I didn’t catch the names of all the flowers but have identified the ones I’m more sure of. When we arrived we saw some arborists hard at work in the trees.

And while waiting for the talk and walk to begin I saw my first catbirds of the year! They were very busy but I did manage to get a couple of pictures. 🙂

Enjoy the spring ephemerals!

Virginia bluebells
star chickweed (thanks to John for the identification)
wild columbine
foamflower
wild geranium
wild geranium
dwarf crested iris
barren strawberry
violet
pinkshell azalea
violet
violet
herb Robert (thanks to Jane for the identification)
white baneberry
great trillium
Virginia bluebells
smooth solomon’s seal
large-flowered bellwort (merrybells)
nodding trillium

The Edgerton and Stengel Wildflower Garden is filled with wildflowers, ferns and a shrub layer of native azaleas and rhododendrons. Sheltered by a canopy of white ash and red maple, this naturalistic garden displays its beauty on a west-facing slope.
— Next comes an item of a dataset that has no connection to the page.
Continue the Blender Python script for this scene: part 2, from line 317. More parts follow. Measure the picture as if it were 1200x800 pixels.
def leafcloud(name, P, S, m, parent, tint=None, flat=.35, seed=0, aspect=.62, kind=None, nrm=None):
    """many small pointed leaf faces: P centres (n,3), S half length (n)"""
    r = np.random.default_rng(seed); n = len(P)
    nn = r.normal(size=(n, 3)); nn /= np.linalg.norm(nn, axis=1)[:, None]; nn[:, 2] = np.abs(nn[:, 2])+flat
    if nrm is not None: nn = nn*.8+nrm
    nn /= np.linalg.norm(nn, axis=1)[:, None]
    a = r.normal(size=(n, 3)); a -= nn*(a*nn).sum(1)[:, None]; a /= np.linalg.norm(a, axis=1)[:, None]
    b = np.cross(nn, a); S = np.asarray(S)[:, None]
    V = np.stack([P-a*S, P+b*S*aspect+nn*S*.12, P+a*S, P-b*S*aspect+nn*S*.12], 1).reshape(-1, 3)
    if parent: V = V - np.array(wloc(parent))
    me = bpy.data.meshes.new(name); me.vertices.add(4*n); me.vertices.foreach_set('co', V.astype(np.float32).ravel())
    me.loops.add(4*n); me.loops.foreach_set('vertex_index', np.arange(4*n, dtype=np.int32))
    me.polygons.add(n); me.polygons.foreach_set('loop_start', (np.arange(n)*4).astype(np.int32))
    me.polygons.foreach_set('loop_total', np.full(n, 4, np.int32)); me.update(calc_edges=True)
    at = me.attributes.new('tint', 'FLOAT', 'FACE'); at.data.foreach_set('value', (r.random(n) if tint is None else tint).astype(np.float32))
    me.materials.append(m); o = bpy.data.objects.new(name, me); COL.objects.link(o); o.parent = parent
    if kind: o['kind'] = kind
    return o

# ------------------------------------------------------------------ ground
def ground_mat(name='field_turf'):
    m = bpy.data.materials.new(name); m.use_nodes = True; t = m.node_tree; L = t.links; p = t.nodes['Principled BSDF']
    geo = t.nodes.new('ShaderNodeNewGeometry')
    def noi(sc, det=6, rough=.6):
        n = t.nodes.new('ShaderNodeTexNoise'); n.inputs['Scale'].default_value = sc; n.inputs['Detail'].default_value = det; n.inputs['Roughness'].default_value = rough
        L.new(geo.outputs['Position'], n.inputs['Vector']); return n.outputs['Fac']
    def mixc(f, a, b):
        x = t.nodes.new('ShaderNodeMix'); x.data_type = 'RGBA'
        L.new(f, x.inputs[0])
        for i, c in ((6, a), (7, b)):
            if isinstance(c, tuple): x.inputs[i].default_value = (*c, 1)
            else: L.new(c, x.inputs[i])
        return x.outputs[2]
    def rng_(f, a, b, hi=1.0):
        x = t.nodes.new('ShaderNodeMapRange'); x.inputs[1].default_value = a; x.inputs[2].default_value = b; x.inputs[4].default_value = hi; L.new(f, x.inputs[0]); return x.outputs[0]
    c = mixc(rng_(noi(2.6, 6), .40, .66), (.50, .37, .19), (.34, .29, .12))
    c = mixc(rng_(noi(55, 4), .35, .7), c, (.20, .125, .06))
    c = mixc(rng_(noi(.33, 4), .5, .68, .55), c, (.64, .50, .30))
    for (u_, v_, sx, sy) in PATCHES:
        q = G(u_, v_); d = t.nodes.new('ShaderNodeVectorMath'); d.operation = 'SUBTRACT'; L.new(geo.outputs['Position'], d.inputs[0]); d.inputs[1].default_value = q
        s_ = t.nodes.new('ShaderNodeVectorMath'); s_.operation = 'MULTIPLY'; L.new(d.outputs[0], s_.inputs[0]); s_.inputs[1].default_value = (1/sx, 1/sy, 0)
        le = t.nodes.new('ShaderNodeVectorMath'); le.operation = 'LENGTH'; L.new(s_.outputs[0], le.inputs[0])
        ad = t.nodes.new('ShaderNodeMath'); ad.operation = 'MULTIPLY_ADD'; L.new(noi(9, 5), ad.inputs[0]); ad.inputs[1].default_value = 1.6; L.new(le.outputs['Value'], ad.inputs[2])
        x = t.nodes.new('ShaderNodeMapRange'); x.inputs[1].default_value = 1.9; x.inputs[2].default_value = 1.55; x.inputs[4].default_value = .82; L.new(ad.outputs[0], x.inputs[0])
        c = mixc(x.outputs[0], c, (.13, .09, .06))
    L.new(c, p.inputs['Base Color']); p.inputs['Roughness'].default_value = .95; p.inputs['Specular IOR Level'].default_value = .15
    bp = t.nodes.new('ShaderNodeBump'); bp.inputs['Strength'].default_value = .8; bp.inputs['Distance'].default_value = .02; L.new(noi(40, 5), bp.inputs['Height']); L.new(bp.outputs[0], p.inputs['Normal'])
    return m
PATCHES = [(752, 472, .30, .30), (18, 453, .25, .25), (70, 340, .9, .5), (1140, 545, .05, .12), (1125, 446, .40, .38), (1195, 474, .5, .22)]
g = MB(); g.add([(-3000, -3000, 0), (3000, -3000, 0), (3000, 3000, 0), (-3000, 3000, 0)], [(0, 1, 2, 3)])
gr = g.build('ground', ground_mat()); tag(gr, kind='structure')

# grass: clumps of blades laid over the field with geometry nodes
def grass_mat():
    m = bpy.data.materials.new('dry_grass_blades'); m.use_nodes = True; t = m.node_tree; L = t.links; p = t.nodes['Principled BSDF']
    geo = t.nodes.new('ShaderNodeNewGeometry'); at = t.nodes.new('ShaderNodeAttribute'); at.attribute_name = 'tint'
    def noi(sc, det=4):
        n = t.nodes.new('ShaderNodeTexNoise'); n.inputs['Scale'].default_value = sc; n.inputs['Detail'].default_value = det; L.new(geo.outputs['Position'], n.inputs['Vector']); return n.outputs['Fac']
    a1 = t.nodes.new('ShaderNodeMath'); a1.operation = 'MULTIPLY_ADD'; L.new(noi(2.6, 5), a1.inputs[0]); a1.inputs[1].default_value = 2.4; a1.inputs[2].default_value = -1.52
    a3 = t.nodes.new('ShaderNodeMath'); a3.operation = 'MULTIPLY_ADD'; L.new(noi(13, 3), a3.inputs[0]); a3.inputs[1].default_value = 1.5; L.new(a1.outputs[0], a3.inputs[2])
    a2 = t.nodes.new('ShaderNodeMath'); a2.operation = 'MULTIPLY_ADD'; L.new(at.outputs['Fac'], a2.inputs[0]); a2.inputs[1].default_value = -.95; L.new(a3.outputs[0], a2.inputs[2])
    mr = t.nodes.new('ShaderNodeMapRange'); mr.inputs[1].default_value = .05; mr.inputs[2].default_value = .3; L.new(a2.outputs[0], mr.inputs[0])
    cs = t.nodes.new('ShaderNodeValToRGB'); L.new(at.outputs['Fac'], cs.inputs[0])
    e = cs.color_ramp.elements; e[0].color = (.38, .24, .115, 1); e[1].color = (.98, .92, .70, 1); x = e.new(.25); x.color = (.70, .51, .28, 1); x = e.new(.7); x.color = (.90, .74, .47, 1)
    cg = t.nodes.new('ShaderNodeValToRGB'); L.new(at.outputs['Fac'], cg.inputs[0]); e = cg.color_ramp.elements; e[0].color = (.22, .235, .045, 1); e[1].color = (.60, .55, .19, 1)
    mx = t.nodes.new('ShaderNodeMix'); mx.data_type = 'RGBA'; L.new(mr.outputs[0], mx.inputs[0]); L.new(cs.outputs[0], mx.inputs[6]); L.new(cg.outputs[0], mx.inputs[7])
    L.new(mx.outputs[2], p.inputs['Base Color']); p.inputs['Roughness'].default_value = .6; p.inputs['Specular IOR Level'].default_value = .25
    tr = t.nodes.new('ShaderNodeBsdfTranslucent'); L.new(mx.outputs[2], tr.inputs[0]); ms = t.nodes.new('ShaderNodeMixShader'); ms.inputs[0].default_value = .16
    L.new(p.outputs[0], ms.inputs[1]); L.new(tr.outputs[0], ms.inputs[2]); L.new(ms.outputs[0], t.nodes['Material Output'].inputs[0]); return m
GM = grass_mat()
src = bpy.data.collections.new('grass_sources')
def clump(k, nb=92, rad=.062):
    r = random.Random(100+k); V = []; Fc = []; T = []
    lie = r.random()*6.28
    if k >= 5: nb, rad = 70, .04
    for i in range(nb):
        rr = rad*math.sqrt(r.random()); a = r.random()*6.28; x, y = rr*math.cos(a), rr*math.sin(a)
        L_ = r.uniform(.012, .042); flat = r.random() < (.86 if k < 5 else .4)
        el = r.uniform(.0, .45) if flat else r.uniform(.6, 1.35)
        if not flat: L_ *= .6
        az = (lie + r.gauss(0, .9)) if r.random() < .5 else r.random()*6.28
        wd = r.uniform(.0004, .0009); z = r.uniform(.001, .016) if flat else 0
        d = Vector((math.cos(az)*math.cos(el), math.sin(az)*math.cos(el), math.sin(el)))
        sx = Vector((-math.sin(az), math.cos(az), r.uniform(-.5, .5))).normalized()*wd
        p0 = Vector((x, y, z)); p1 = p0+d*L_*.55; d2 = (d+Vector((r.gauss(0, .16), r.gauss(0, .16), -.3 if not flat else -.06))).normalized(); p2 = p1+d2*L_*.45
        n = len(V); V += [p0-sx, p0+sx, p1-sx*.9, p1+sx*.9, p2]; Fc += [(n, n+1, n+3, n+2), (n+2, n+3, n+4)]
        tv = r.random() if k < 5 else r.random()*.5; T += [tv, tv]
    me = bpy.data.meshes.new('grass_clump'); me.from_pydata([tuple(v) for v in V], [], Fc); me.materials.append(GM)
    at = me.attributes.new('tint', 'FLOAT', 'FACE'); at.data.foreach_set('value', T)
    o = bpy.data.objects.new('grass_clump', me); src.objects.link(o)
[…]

The remains of stone walls are reminders of the original agricultural use of the land. Wildflowers are able to survive without the intervention of people and they add to the natural beauty of any setting.
~ Connecticut College Arboretum website

We were lucky the approaching rainstorm held off until after the walk. It was fun interacting with people again, even while everyone kept a respectable distance. Might be worth another visit in a week or two. Some flowers had gone by and some looked like they hadn’t bloomed yet.